Set problem –
Reproduce precisely the lines between the start of the data below and the line with "def rgb(r, g, b): return", both included.
=-=-=-=-=
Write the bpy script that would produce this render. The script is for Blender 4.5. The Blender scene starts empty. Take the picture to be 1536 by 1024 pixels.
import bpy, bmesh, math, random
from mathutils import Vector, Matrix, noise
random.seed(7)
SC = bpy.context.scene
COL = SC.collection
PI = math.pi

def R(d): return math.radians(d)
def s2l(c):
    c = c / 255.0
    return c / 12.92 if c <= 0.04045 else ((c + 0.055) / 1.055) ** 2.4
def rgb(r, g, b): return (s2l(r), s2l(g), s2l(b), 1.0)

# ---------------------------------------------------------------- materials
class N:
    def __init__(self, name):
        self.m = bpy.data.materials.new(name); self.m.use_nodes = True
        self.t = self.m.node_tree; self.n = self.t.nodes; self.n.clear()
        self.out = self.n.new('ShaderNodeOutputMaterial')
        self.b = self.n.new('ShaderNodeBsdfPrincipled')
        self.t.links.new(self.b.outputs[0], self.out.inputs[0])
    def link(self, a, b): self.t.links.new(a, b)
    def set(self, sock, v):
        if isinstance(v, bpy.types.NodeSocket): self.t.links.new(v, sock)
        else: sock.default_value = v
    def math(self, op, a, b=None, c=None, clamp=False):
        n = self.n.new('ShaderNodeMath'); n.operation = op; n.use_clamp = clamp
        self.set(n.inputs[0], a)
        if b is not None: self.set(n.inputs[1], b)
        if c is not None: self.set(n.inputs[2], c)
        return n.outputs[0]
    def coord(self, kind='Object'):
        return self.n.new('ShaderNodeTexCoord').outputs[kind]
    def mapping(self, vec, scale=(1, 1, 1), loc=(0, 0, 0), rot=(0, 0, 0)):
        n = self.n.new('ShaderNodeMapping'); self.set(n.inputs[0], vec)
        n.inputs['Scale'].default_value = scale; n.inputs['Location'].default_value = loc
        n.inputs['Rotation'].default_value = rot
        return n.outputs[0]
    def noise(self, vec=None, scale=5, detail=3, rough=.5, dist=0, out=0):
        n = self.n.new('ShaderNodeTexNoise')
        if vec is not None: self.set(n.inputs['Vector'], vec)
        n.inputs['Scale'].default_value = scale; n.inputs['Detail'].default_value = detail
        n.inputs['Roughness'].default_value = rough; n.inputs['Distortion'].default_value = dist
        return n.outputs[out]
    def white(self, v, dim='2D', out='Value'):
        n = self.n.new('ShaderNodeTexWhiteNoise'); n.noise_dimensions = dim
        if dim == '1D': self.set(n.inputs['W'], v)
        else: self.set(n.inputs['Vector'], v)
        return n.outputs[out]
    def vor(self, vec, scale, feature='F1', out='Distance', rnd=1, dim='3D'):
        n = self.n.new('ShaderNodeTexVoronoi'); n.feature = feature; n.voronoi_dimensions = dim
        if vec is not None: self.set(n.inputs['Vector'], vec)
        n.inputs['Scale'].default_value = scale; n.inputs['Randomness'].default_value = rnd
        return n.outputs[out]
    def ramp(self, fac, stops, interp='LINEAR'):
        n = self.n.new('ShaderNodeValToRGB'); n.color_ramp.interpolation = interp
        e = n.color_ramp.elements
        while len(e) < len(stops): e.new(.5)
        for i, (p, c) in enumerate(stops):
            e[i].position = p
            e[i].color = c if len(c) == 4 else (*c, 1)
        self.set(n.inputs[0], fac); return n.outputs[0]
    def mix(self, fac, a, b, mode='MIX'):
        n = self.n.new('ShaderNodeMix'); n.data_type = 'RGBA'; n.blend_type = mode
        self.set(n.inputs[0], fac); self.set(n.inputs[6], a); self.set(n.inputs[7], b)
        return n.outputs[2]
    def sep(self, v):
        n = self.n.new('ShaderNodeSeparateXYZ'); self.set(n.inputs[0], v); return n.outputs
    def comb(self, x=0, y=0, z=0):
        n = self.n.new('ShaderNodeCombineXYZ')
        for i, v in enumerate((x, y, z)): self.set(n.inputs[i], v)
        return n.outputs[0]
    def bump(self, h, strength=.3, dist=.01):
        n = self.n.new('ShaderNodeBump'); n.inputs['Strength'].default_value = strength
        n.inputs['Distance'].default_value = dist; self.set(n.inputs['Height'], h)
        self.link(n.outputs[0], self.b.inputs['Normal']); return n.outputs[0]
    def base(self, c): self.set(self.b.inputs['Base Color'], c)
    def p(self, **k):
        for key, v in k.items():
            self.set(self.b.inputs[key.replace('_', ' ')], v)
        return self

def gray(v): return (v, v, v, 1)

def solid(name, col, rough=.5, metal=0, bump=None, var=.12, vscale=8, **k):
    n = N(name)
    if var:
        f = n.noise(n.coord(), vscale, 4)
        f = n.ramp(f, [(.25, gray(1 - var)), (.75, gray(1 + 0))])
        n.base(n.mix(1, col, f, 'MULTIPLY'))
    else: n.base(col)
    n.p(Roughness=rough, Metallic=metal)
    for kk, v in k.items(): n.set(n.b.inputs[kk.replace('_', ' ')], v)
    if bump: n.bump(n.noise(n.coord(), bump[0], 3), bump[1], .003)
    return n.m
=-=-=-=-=
Answer to this task –
Write the bpy script that would produce this render. The script is for Blender 4.5. The Blender scene starts empty. Take the picture to be 1536 by 1024 pixels.
import bpy, bmesh, math, random
from mathutils import Vector, Matrix, noise
random.seed(7)
SC = bpy.context.scene
COL = SC.collection
PI = math.pi

def R(d): return math.radians(d)
def s2l(c):
    c = c / 255.0
    return c / 12.92 if c <= 0.04045 else ((c + 0.055) / 1.055) ** 2.4
def rgb(r, g, b): return (s2l(r), s2l(g), s2l(b), 1.0)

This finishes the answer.